For this reason, I have decided to use a TUN device for the output of dvb-gse. By doing this, the packets that the kernel network stack receives are IPv4 or IPv6 packets rather than Ethernet frames. The label and protocol types carried in the GSE headers are discarded (the TUN device knows whether the packet we send to it is IPv4 or IPv6 because of the version field in the IP header). With this approach we are unable to use other protocols different from IPv4 and IPv6, even though these could be carried in Ethernet frames and GSE packets by using the appropriate Ethertype / protocol type.

An alternative would be to use a TAP device for the output of dvb-gse and reconstruct Ethernet frames by using a made up source MAC address. Maybe I’ll implement an option to do this in the future.

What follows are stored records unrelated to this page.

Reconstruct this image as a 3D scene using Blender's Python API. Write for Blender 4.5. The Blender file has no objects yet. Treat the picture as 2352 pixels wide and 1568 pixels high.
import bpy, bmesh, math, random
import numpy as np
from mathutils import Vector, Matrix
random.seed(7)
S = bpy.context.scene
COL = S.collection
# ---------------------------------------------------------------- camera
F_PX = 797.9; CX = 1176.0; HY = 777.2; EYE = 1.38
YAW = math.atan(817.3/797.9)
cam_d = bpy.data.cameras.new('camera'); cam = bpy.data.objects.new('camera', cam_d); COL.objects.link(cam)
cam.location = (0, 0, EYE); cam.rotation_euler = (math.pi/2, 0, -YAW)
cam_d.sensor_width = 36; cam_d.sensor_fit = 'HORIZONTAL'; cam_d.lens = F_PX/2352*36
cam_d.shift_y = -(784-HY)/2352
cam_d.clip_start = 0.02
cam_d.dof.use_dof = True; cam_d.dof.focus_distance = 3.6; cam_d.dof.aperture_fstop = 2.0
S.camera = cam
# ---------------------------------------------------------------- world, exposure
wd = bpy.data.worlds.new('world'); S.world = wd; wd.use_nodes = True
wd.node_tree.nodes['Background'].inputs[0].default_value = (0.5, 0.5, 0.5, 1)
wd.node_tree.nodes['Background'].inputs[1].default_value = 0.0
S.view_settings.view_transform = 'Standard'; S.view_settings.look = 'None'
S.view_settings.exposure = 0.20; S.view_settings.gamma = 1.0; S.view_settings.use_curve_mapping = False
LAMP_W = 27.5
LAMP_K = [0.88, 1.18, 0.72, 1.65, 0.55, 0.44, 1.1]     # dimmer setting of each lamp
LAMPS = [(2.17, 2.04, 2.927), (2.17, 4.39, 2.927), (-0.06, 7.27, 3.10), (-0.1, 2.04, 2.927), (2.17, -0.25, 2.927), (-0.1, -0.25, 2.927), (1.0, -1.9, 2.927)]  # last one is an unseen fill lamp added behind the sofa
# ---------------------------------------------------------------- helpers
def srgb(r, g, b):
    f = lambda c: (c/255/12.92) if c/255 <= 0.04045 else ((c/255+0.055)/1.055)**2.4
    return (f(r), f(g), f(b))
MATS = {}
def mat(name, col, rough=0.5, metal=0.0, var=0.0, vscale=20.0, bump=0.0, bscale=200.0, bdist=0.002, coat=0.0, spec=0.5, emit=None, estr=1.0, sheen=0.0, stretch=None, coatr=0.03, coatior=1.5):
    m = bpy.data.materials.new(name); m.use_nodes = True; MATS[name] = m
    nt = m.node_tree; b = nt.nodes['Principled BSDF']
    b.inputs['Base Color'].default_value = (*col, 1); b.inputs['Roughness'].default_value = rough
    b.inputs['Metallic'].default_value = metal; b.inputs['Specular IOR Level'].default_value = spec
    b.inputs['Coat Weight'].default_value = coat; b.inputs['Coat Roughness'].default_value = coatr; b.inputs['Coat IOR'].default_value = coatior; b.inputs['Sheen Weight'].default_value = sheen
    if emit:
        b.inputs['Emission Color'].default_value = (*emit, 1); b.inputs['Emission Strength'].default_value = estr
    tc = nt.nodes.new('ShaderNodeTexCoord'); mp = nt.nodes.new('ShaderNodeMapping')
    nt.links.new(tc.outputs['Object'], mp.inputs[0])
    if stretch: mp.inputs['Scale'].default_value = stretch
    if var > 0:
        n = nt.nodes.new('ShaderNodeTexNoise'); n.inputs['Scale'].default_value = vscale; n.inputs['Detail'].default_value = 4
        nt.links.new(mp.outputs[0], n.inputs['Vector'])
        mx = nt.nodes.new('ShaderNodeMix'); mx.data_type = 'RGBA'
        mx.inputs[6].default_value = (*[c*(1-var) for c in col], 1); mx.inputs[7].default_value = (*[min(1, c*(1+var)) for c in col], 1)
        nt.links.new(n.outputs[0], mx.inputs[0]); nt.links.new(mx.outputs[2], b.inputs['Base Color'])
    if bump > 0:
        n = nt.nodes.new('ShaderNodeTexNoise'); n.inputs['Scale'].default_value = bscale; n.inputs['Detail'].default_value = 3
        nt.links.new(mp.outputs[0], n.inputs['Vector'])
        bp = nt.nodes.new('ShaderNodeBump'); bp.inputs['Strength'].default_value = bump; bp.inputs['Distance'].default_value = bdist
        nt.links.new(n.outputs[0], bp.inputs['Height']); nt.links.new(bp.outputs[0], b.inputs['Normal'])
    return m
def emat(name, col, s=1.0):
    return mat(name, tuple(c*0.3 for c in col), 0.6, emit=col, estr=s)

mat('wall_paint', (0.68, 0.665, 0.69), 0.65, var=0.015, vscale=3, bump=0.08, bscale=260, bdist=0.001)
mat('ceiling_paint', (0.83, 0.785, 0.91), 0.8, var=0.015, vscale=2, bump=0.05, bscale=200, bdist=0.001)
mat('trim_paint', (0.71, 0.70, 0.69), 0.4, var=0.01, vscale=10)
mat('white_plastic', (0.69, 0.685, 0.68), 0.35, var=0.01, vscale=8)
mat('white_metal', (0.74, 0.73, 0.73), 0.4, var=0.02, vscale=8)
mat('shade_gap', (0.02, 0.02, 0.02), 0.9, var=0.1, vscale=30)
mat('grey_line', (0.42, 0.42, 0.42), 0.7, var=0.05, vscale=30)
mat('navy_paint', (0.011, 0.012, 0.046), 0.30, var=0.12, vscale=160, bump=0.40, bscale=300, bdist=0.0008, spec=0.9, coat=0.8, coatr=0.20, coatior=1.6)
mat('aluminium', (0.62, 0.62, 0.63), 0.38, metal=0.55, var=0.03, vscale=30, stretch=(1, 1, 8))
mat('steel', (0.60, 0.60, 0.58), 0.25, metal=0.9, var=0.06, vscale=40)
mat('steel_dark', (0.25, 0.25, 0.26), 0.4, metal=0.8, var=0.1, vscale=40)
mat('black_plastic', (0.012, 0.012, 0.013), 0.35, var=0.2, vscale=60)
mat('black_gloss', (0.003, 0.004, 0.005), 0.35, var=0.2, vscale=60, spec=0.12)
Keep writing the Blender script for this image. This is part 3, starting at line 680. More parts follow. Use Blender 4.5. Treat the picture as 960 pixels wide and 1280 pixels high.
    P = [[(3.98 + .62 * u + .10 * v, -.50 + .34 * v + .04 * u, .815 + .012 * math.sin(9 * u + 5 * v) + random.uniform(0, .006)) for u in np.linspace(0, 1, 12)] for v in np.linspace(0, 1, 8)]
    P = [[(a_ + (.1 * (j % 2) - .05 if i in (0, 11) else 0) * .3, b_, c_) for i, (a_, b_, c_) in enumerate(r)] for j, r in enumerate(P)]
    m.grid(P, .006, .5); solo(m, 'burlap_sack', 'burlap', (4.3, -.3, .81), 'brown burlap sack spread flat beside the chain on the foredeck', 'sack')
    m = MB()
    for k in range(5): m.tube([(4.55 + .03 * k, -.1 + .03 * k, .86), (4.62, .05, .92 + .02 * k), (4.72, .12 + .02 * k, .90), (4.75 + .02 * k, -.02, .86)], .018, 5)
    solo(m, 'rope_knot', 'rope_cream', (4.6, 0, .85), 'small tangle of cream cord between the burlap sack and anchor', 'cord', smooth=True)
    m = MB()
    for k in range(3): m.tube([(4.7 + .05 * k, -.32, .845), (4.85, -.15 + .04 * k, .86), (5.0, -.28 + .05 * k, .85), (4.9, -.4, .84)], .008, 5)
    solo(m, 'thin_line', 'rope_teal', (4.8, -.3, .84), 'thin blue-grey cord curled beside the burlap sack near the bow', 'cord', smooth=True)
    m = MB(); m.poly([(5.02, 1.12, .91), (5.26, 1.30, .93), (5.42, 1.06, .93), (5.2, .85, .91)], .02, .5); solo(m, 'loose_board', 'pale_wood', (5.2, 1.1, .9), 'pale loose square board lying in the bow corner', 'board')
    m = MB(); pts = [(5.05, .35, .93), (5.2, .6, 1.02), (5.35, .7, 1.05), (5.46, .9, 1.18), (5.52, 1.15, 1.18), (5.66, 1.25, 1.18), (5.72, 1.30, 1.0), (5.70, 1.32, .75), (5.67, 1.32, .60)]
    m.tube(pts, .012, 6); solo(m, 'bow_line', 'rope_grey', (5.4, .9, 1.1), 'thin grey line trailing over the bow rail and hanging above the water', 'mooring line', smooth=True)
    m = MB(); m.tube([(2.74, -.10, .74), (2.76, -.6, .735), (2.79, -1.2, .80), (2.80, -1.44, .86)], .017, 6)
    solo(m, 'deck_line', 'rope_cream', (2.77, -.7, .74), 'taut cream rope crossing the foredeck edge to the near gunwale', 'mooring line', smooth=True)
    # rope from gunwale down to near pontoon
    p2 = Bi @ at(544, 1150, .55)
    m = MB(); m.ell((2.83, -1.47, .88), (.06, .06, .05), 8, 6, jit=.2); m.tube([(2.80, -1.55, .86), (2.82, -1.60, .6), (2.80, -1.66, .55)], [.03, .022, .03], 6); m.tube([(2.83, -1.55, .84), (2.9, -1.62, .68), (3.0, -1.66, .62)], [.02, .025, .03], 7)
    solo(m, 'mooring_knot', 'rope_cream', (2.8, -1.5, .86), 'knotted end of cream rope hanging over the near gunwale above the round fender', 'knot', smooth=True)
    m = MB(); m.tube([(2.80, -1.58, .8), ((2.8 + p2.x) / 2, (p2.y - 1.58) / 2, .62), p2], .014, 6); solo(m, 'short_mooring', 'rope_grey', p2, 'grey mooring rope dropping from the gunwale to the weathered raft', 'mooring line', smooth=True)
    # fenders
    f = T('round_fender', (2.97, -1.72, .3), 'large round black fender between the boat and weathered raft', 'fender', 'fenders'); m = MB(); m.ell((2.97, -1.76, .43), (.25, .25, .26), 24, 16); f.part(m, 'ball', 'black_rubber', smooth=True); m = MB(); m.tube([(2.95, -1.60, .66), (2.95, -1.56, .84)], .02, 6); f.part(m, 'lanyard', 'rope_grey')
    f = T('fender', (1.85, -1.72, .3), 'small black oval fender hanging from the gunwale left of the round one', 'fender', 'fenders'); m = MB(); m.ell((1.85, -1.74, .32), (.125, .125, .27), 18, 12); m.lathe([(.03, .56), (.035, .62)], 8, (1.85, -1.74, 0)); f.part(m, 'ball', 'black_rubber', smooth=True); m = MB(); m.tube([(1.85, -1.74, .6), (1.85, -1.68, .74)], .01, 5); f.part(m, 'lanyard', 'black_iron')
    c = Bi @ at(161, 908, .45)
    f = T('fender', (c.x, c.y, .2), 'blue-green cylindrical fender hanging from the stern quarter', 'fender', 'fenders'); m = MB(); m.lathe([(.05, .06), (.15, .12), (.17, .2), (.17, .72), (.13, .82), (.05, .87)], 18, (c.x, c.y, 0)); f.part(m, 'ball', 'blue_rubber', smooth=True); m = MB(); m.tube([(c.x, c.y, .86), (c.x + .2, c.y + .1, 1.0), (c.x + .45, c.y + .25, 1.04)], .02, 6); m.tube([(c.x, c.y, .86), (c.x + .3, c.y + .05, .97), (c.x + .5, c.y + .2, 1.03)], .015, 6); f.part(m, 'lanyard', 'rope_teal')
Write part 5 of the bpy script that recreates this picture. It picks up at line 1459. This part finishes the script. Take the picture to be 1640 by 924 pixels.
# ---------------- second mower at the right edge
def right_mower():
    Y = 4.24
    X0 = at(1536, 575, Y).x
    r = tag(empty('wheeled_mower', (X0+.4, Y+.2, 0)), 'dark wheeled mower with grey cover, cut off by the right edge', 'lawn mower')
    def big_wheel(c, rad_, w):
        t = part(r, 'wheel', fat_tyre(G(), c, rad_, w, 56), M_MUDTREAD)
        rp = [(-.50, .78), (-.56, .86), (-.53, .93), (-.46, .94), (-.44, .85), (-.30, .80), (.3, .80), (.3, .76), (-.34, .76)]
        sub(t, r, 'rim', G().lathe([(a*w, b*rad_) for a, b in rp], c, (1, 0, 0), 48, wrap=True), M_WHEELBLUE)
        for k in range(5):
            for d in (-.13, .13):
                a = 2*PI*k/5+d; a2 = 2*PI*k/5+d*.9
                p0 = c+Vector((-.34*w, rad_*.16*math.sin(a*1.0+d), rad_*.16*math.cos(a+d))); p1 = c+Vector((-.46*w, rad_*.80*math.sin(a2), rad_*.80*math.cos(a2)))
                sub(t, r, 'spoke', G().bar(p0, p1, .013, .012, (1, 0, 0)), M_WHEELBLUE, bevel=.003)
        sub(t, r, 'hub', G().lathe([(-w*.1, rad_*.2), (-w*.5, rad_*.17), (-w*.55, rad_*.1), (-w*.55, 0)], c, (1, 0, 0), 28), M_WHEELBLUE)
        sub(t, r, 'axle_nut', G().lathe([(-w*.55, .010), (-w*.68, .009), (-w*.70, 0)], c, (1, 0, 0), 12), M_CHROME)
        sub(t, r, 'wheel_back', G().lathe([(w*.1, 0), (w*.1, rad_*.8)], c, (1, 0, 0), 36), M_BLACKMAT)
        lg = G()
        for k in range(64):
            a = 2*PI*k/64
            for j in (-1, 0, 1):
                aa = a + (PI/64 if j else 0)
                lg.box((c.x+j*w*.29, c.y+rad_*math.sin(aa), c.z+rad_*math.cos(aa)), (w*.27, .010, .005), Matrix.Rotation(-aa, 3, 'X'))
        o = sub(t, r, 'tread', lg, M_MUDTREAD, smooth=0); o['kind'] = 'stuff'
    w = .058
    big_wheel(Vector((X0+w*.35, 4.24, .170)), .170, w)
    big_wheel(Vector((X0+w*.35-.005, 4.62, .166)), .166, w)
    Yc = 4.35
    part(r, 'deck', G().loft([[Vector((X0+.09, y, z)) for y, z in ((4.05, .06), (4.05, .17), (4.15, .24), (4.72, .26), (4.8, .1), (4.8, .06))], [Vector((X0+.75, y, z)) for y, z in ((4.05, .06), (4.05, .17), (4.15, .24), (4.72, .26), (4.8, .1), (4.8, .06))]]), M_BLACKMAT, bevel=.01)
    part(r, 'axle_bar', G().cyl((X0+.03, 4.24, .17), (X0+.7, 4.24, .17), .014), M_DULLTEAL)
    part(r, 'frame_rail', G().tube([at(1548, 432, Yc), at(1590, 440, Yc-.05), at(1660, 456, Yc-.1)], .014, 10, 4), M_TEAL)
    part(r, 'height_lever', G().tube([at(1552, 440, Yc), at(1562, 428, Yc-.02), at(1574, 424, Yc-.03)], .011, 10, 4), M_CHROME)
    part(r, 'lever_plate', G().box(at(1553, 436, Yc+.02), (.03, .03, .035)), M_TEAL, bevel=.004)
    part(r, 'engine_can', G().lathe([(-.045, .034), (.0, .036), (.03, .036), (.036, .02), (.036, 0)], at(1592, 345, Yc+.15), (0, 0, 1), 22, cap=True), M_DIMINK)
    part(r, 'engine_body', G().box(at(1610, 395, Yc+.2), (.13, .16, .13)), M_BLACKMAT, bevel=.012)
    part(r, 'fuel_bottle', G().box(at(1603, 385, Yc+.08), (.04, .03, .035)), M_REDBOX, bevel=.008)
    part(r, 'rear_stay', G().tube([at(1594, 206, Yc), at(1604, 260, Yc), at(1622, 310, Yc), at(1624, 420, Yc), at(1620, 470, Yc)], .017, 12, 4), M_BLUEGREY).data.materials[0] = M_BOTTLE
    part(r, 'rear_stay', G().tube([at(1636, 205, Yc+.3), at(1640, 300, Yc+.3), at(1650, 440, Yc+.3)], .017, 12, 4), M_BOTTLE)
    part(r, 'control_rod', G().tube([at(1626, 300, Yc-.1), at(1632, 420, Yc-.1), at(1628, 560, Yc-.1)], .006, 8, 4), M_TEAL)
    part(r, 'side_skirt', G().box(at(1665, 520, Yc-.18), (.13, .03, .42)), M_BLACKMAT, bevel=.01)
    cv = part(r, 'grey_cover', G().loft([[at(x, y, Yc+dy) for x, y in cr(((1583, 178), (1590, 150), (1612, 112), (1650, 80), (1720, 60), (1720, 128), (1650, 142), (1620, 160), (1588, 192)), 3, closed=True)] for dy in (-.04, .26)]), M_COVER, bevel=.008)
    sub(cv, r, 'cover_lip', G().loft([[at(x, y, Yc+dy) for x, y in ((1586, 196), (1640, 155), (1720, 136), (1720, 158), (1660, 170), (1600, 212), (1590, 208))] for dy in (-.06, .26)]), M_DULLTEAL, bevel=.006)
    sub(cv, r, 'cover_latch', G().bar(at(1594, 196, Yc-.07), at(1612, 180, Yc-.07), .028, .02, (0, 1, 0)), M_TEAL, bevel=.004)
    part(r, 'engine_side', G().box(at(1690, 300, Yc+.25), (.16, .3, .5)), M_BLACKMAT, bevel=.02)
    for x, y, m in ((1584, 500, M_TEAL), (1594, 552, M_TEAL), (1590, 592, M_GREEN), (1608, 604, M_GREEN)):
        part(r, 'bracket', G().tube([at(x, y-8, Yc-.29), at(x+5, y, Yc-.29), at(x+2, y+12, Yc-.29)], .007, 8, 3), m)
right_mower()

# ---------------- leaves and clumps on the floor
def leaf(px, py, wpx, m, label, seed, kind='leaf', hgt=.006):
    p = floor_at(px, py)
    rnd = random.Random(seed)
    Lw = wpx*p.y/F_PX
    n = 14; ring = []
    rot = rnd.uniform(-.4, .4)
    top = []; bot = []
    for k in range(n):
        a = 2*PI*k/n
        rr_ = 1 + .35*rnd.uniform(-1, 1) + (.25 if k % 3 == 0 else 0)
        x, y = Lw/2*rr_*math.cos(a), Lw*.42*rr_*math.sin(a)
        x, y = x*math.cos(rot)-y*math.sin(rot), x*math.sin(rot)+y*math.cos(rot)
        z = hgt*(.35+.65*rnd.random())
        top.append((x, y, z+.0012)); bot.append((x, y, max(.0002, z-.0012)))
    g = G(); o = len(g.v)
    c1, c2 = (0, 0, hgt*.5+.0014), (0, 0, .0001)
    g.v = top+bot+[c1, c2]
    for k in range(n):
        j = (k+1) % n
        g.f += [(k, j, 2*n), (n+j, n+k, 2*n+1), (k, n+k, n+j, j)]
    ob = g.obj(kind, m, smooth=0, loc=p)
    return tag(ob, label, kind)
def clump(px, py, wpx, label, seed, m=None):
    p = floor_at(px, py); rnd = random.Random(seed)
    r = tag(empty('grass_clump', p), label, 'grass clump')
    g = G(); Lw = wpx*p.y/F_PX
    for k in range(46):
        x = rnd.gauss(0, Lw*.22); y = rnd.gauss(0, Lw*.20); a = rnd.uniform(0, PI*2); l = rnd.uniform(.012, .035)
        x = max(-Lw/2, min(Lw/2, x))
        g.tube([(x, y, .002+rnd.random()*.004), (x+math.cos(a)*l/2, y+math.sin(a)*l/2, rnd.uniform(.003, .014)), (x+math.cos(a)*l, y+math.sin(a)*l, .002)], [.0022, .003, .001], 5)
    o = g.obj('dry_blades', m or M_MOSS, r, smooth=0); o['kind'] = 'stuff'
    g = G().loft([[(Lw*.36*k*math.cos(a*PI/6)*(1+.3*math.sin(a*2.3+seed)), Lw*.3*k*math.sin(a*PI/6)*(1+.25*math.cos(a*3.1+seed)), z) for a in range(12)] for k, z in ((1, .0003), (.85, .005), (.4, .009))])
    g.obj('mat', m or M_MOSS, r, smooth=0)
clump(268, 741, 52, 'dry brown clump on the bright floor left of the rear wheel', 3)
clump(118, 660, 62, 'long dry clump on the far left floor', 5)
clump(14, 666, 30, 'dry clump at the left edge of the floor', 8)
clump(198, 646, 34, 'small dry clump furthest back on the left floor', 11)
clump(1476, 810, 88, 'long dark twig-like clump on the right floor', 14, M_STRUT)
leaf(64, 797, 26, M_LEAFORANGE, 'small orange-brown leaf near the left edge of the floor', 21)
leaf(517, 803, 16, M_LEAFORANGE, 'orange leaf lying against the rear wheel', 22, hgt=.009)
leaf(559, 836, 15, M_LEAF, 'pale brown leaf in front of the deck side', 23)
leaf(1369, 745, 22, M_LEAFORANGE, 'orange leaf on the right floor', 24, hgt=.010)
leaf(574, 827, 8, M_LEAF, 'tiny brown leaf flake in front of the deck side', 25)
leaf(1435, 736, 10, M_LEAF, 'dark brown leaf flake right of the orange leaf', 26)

In the context of using GSE for IP traffic on the QO-100 transponder, I haven’t decided yet whether MAC addresses / GSE labels are potentially useful or just something that gets in the way. For simplicity, we could mostly ignore them (which is what dvb-gse does right now), or even get rid of them by modifying gr-dvbgse to transmit broadcast GSE packets with no labels. It is possible that with some clever management they can provide some practical benefits. Here the idea that I describe in my paper IPv6 for Amateur Radio of encoding amateur radio callsigns in MAC addresses and then using those to derive SLAAC-like IPv6 addresses could be useful.